* **Given data**
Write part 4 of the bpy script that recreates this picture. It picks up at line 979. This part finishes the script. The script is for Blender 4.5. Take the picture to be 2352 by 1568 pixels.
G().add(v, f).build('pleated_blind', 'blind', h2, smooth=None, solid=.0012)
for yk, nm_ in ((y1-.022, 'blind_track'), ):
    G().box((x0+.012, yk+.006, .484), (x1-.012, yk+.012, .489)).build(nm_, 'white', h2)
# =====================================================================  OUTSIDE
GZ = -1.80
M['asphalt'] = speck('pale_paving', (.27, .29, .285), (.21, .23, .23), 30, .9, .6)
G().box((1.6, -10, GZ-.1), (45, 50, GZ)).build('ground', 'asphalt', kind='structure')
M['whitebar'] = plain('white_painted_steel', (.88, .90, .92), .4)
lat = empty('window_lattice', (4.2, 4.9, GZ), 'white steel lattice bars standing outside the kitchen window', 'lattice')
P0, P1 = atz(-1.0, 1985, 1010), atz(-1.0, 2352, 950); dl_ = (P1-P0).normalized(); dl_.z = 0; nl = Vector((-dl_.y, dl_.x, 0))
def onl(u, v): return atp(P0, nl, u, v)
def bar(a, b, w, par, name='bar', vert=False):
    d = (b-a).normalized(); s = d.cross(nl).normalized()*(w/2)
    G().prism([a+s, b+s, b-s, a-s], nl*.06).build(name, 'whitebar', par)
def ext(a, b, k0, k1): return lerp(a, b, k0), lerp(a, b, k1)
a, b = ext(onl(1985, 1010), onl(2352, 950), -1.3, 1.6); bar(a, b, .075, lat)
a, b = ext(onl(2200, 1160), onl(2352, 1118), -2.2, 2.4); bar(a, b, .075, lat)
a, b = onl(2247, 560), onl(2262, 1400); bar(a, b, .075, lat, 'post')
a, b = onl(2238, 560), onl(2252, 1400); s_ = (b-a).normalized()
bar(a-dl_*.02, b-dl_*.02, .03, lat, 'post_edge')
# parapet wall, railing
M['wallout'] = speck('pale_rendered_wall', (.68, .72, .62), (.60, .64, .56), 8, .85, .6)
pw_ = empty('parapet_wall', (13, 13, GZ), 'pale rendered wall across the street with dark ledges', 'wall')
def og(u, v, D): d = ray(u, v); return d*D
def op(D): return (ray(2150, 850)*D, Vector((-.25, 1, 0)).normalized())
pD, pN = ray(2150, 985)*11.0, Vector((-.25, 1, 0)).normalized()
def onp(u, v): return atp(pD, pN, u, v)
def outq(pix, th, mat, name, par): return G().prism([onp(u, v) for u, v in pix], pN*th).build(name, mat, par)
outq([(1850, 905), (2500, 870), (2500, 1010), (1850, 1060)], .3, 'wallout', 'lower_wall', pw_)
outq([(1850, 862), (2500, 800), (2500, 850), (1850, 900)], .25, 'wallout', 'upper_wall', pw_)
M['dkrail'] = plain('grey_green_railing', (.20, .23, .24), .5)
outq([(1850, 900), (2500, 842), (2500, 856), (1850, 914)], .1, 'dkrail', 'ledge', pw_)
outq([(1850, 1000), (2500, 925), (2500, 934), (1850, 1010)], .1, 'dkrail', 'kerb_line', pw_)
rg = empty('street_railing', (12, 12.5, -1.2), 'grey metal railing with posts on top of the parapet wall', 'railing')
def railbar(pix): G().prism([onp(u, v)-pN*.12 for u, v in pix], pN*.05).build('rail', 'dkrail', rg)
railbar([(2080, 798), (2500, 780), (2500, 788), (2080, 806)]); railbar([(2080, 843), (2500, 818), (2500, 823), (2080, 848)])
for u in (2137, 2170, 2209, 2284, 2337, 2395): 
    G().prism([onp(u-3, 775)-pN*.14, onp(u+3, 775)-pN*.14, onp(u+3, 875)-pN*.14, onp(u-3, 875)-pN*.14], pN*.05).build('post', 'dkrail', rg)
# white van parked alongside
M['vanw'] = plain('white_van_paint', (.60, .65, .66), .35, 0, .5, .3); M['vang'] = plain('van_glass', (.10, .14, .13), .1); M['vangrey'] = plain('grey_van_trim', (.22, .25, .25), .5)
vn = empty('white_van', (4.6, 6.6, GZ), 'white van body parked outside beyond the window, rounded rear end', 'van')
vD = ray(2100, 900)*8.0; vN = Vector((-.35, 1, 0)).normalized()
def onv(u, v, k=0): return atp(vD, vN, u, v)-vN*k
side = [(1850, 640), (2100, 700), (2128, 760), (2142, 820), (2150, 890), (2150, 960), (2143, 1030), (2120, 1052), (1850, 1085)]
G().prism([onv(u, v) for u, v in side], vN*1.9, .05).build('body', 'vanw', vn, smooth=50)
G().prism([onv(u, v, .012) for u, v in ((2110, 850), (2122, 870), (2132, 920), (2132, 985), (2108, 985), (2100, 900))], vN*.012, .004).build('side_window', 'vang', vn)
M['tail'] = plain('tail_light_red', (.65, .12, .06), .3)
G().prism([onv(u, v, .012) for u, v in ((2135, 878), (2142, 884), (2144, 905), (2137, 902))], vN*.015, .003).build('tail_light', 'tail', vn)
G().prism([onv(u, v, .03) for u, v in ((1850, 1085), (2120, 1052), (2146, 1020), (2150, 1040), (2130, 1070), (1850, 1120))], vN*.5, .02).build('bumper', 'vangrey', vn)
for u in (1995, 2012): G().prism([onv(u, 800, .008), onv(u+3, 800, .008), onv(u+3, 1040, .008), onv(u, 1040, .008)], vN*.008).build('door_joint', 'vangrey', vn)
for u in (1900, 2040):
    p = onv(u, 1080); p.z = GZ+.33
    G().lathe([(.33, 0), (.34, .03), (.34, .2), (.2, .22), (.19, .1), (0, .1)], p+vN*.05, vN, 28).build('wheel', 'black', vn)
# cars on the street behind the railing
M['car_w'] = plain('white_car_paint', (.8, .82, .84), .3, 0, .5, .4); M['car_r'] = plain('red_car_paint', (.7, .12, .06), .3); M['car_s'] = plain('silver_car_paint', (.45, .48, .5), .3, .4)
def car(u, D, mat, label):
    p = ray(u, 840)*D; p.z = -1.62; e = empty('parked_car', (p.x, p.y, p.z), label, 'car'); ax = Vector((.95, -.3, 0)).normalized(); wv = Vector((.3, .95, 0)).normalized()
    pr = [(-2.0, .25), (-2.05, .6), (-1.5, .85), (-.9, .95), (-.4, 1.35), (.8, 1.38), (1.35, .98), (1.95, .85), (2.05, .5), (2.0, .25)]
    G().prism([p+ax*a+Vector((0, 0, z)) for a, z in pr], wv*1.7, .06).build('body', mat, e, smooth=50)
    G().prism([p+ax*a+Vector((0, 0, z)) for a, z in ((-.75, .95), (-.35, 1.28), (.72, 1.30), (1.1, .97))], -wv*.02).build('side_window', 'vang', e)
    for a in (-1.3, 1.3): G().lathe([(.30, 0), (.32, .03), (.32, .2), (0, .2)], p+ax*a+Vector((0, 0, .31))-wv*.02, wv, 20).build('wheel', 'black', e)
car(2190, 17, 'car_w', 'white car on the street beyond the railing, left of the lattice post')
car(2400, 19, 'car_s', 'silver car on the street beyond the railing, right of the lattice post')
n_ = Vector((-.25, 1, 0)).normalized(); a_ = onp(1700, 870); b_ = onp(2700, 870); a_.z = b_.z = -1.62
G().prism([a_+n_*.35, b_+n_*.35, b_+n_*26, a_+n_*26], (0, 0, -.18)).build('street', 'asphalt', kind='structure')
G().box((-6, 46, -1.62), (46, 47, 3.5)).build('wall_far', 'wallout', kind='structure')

* **Your goal**
Your task is to print the whole listing again exactly.

* **Full output**
Write part 4 of the bpy script that recreates this picture. It picks up at line 979. This part finishes the script. The script is for Blender 4.5. Take the picture to be 2352 by 1568 pixels.
G().add(v, f).build('pleated_blind', 'blind', h2, smooth=None, solid=.0012)
for yk, nm_ in ((y1-.022, 'blind_track'), ):
    G().box((x0+.012, yk+.006, .484), (x1-.012, yk+.012, .489)).build(nm_, 'white', h2)
# =====================================================================  OUTSIDE
GZ = -1.80
M['asphalt'] = speck('pale_paving', (.27, .29, .285), (.21, .23, .23), 30, .9, .6)
G().box((1.6, -10, GZ-.1), (45, 50, GZ)).build('ground', 'asphalt', kind='structure')
M['whitebar'] = plain('white_painted_steel', (.88, .90, .92), .4)
lat = empty('window_lattice', (4.2, 4.9, GZ), 'white steel lattice bars standing outside the kitchen window', 'lattice')
P0, P1 = atz(-1.0, 1985, 1010), atz(-1.0, 2352, 950); dl_ = (P1-P0).normalized(); dl_.z = 0; nl = Vector((-dl_.y, dl_.x, 0))
def onl(u, v): return atp(P0, nl, u, v)
def bar(a, b, w, par, name='bar', vert=False):
    d = (b-a).normalized(); s = d.cross(nl).normalized()*(w/2)
    G().prism([a+s, b+s, b-s, a-s], nl*.06).build(name, 'whitebar', par)
def ext(a, b, k0, k1): return lerp(a, b, k0), lerp(a, b, k1)
a, b = ext(onl(1985, 1010), onl(2352, 950), -1.3, 1.6); bar(a, b, .075, lat)
a, b = ext(onl(2200, 1160), onl(2352, 1118), -2.2, 2.4); bar(a, b, .075, lat)
a, b = onl(2247, 560), onl(2262, 1400); bar(a, b, .075, lat, 'post')
a, b = onl(2238, 560), onl(2252, 1400); s_ = (b-a).normalized()
bar(a-dl_*.02, b-dl_*.02, .03, lat, 'post_edge')
# parapet wall, railing
M['wallout'] = speck('pale_rendered_wall', (.68, .72, .62), (.60, .64, .56), 8, .85, .6)
pw_ = empty('parapet_wall', (13, 13, GZ), 'pale rendered wall across the street with dark ledges', 'wall')
def og(u, v, D): d = ray(u, v); return d*D
def op(D): return (ray(2150, 850)*D, Vector((-.25, 1, 0)).normalized())
pD, pN = ray(2150, 985)*11.0, Vector((-.25, 1, 0)).normalized()
def onp(u, v): return atp(pD, pN, u, v)
def outq(pix, th, mat, name, par): return G().prism([onp(u, v) for u, v in pix], pN*th).build(name, mat, par)
outq([(1850, 905), (2500, 870), (2500, 1010), (1850, 1060)], .3, 'wallout', 'lower_wall', pw_)
outq([(1850, 862), (2500, 800), (2500, 850), (1850, 900)], .25, 'wallout', 'upper_wall', pw_)
M['dkrail'] = plain('grey_green_railing', (.20, .23, .24), .5)
outq([(1850, 900), (2500, 842), (2500, 856), (1850, 914)], .1, 'dkrail', 'ledge', pw_)
outq([(1850, 1000), (2500, 925), (2500, 934), (1850, 1010)], .1, 'dkrail', 'kerb_line', pw_)
rg = empty('street_railing', (12, 12.5, -1.2), 'grey metal railing with posts on top of the parapet wall', 'railing')
def railbar(pix): G().prism([onp(u, v)-pN*.12 for u, v in pix], pN*.05).build('rail', 'dkrail', rg)
railbar([(2080, 798), (2500, 780), (2500, 788), (2080, 806)]); railbar([(2080, 843), (2500, 818), (2500, 823), (2080, 848)])
for u in (2137, 2170, 2209, 2284, 2337, 2395): 
    G().prism([onp(u-3, 775)-pN*.14, onp(u+3, 775)-pN*.14, onp(u+3, 875)-pN*.14, onp(u-3, 875)-pN*.14], pN*.05).build('post', 'dkrail', rg)
# white van parked alongside
M['vanw'] = plain('white_van_paint', (.60, .65, .66), .35, 0, .5, .3); M['vang'] = plain('van_glass', (.10, .14, .13), .1); M['vangrey'] = plain('grey_van_trim', (.22, .25, .25), .5)
vn = empty('white_van', (4.6, 6.6, GZ), 'white van body parked outside beyond the window, rounded rear end', 'van')
vD = ray(2100, 900)*8.0; vN = Vector((-.35, 1, 0)).normalized()
def onv(u, v, k=0): return atp(vD, vN, u, v)-vN*k
side = [(1850, 640), (2100, 700), (2128, 760), (2142, 820), (2150, 890), (2150, 960), (2143, 1030), (2120, 1052), (1850, 1085)]
G().prism([onv(u, v) for u, v in side], vN*1.9, .05).build('body', 'vanw', vn, smooth=50)
G().prism([onv(u, v, .012) for u, v in ((2110, 850), (2122, 870), (2132, 920), (2132, 985), (2108, 985), (2100, 900))], vN*.012, .004).build('side_window', 'vang', vn)
M['tail'] = plain('tail_light_red', (.65, .12, .06), .3)
G().prism([onv(u, v, .012) for u, v in ((2135, 878), (2142, 884), (2144, 905), (2137, 902))], vN*.015, .003).build('tail_light', 'tail', vn)
G().prism([onv(u, v, .03) for u, v in ((1850, 1085), (2120, 1052), (2146, 1020), (2150, 1040), (2130, 1070), (1850, 1120))], vN*.5, .02).build('bumper', 'vangrey', vn)
for u in (1995, 2012): G().prism([onv(u, 800, .008), onv(u+3, 800, .008), onv(u+3, 1040, .008), onv(u, 1040, .008)], vN*.008).build('door_joint', 'vangrey', vn)
for u in (1900, 2040):
    p = onv(u, 1080); p.z = GZ+.33
    G().lathe([(.33, 0), (.34, .03), (.34, .2), (.2, .22), (.19, .1), (0, .1)], p+vN*.05, vN, 28).build('wheel', 'black', vn)
# cars on the street behind the railing
M['car_w'] = plain('white_car_paint', (.8, .82, .84), .3, 0, .5, .4); M['car_r'] = plain('red_car_paint', (.7, .12, .06), .3); M['car_s'] = plain('silver_car_paint', (.45, .48, .5), .3, .4)
def car(u, D, mat, label):
    p = ray(u, 840)*D; p.z = -1.62; e = empty('parked_car', (p.x, p.y, p.z), label, 'car'); ax = Vector((.95, -.3, 0)).normalized(); wv = Vector((.3, .95, 0)).normalized()
    pr = [(-2.0, .25), (-2.05, .6), (-1.5, .85), (-.9, .95), (-.4, 1.35), (.8, 1.38), (1.35, .98), (1.95, .85), (2.05, .5), (2.0, .25)]
    G().prism([p+ax*a+Vector((0, 0, z)) for a, z in pr], wv*1.7, .06).build('body', mat, e, smooth=50)
    G().prism([p+ax*a+Vector((0, 0, z)) for a, z in ((-.75, .95), (-.35, 1.28), (.72, 1.30), (1.1, .97))], -wv*.02).build('side_window', 'vang', e)
    for a in (-1.3, 1.3): G().lathe([(.30, 0), (.32, .03), (.32, .2), (0, .2)], p+ax*a+Vector((0, 0, .31))-wv*.02, wv, 20).build('wheel', 'black', e)
car(2190, 17, 'car_w', 'white car on the street beyond the railing, left of the lattice post')
car(2400, 19, 'car_s', 'silver car on the street beyond the railing, right of the lattice post')
n_ = Vector((-.25, 1, 0)).normalized(); a_ = onp(1700, 870); b_ = onp(2700, 870); a_.z = b_.z = -1.62
G().prism([a_+n_*.35, b_+n_*.35, b_+n_*26, a_+n_*26], (0, 0, -.18)).build('street', 'asphalt', kind='structure')
G().box((-6, 46, -1.62), (46, 47, 3.5)).build('wall_far', 'wallout', kind='structure')